The city plans to dedicate $250,000 of contingency funds to the pavilion. That money is built into the current contract with Reeves Young and is already pledged to the town green project.

The city is still working to determine the exact cost of construction of the pavilion, which will be finalized after no remaining tweaks are made to the design, City Manager Patrick Bryant said.

“However, the development team does anticipate that the construction of the pavilion and multi-use pad will be within budget, that no further amendment to the construction contract need be made,” Bryant said. “Of course, if that is in fact not the case, we would then bring that item back to the board for future consideration.”

Stevens and Wilkinson presented construction drawings of the market pavilion of the town green project. They also provided an updated rendering of the design. Photo courtesy of the Avondale Estates website.

The multi-use pavilion area could be used for community events, the Avondale Farmers Market, food truck parking or for deliveries.

With the new design, there is a concrete plaza area behind the pavilion that could be used for a variety of things and will be for pedestrians. In each corner of the plaza, there will be a tree wells to provide shade to the area.

The design team from Stevens and Wilkinson added a new path to the town green concept. Originally, they planned to have a path leading from the stairs straight south to North Avondale Road, but a temporary path would now lead patrons to the pavilion area, said Sheri Locke, principal architect of the project with Stevens and Wilkinson.

One change to the design includes curving the park into the patio to intertwine the two aspects and match the curved nature of the town green.

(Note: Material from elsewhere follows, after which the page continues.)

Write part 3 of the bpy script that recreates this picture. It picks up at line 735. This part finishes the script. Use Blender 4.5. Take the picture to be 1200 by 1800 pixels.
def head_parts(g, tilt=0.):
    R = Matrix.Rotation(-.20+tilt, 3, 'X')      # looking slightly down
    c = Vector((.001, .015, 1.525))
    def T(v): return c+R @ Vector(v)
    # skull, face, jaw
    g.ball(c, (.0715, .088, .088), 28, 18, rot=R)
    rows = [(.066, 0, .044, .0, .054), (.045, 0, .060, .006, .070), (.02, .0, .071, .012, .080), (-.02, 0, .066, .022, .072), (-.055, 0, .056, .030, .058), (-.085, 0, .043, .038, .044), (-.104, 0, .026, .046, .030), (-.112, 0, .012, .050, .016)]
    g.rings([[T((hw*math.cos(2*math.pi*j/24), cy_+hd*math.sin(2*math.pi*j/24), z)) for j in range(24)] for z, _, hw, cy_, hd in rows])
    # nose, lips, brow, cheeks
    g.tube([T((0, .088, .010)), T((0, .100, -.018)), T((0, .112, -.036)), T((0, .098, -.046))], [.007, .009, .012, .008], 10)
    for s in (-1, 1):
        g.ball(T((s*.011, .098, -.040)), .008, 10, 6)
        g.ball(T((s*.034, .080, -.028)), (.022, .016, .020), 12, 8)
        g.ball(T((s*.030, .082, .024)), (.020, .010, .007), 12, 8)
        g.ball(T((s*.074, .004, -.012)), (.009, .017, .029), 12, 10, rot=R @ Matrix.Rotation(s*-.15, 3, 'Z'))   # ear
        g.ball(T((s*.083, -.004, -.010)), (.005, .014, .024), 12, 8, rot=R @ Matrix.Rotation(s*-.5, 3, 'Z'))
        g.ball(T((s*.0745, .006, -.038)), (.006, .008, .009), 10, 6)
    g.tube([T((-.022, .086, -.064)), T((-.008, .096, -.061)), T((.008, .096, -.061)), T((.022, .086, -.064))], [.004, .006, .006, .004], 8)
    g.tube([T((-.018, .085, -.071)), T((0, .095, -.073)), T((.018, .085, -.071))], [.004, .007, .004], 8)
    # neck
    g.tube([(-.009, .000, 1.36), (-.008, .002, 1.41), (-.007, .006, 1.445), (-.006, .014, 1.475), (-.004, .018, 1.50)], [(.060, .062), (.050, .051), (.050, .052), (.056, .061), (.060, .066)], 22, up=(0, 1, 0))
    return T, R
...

“It also allows for more depth on the park side to gently slope some fairly steep grades, and it did away with an expensive retaining wall that we would have needed otherwise,” Locke said. “There’s going to be beautiful landscaping along here and then on the south and western edges [of the park].”

She added that there will still be space for the grand terrace that was part of concept nine, the first design of the park that Locke designed.

In the initial design, Locke planned for four seat walls along the southern edge of the pavilion, and she has added two more seat walls.

Bill Clark, principal architect at Stevens and Wilkinson, said the last task to complete is working with Reeves Young to get the subcontractors finalized, figure out the final cost and finalize the schedule.

“[It’s] very exciting. We really can’t wait to get this built, if you all are in agreement,” Clark said. “It’s going to be a great addition not only to the town green, but to the whole downtown.”

Mayor Jonathan Elmore was also excited about this part of the project and hopes the city can proceed with the pavilion.

“I think this pavilion’s going to be a great addition to this ensemble,” Elmore said. “Eventually, we’re going to get those buildings built, and we’re going to have a really nice urban space here. I think the pavilion is a very useful structure to have. It’s a great design.”